Image source: © 2025 Krish Capital Pty. Ltd.
Highlights
- GFR’s 2 2025 bitumen production averaged 15,748 barrels per day, down 10% from Q1 2025.
- Adjusted free cash flow for Q2 2025 was CAD 23.0 million, compared to CAD 24.2 million in Q2 2024.
- Capital expenditures totalled CAD 10.8 million in Q2 2025, less than half of Q2 2024 levels.
Greenfire Resources Ltd. (TSX:GFR) released its unaudited financial and operational results for the second quarter ended June 30, 2025. The company holds a 75% working interest in the Hangingstone Expansion Facility and a 100% working interest in the Hangingstone Demonstration Facility. All production figures are presented on a gross working interest basis.
The company reported average bitumen production of 15,748 barrels per day (bbls/d) in Q2 2025. This represents a 10% decrease from Q1 2025 and a decline from 18,993 bbls/d in Q2 2024. Production at the Hangingstone Expansion Facility averaged 10,105 bbls/d in Q2 2025, down 20% from the previous quarter. The decline was attributed to the failure of one of the four steam generators at the Expansion Asset, which had been previously disclosed.
The Hangingstone Demonstration Facility averaged 5,643 bbls/d during the quarter, marking a 16% increase from the previous quarter. The increase in production was related to optimization efforts targeting base well performance.
Capital expenditures during Q2 2025 were CAD 10.8 million, compared to CAD 23.0 million in Q2 2024. The company reported adjusted funds flow of CAD 33.8 million and adjusted free cash flow of CAD 23.0 million, slightly below the CAD 24.2 million reported in the same quarter of the prior year. Cash provided by operating activities was CAD 17.7 million.
In its July 2025 update, Greenfire noted that corporate production averaged approximately 16,000 bbls/d. Production continued to be impacted by the malfunctioning steam generator at the Expansion Asset, which is estimated to have reduced production by 1,500 to 2,250 bbls/d. The company indicated that full steam capacity is expected to return by year-end 2025.
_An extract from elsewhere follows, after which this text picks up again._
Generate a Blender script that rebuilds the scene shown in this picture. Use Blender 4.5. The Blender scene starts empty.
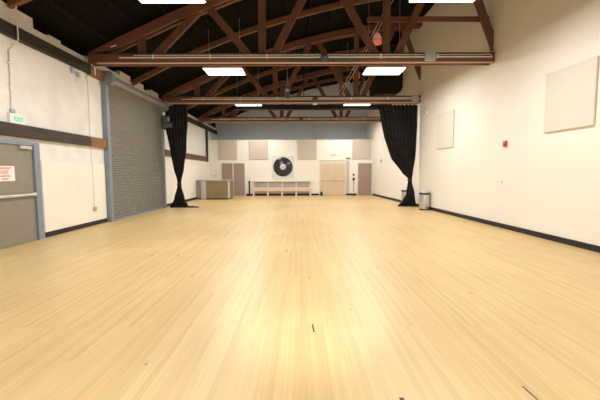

On the regulatory front, Greenfire is working with the Alberta Energy Regulator in connection with previously disclosed sulphur dioxide emissions from the Expansion Facility that exceed permitted limits. To address this issue, the company has ordered sulphur removal facilities. These are scheduled to be installed and commissioned in the fourth quarter of 2025 at an estimated cost of CAD 11.3 million. This estimate is a revision from an earlier projection of CAD 15.0 million.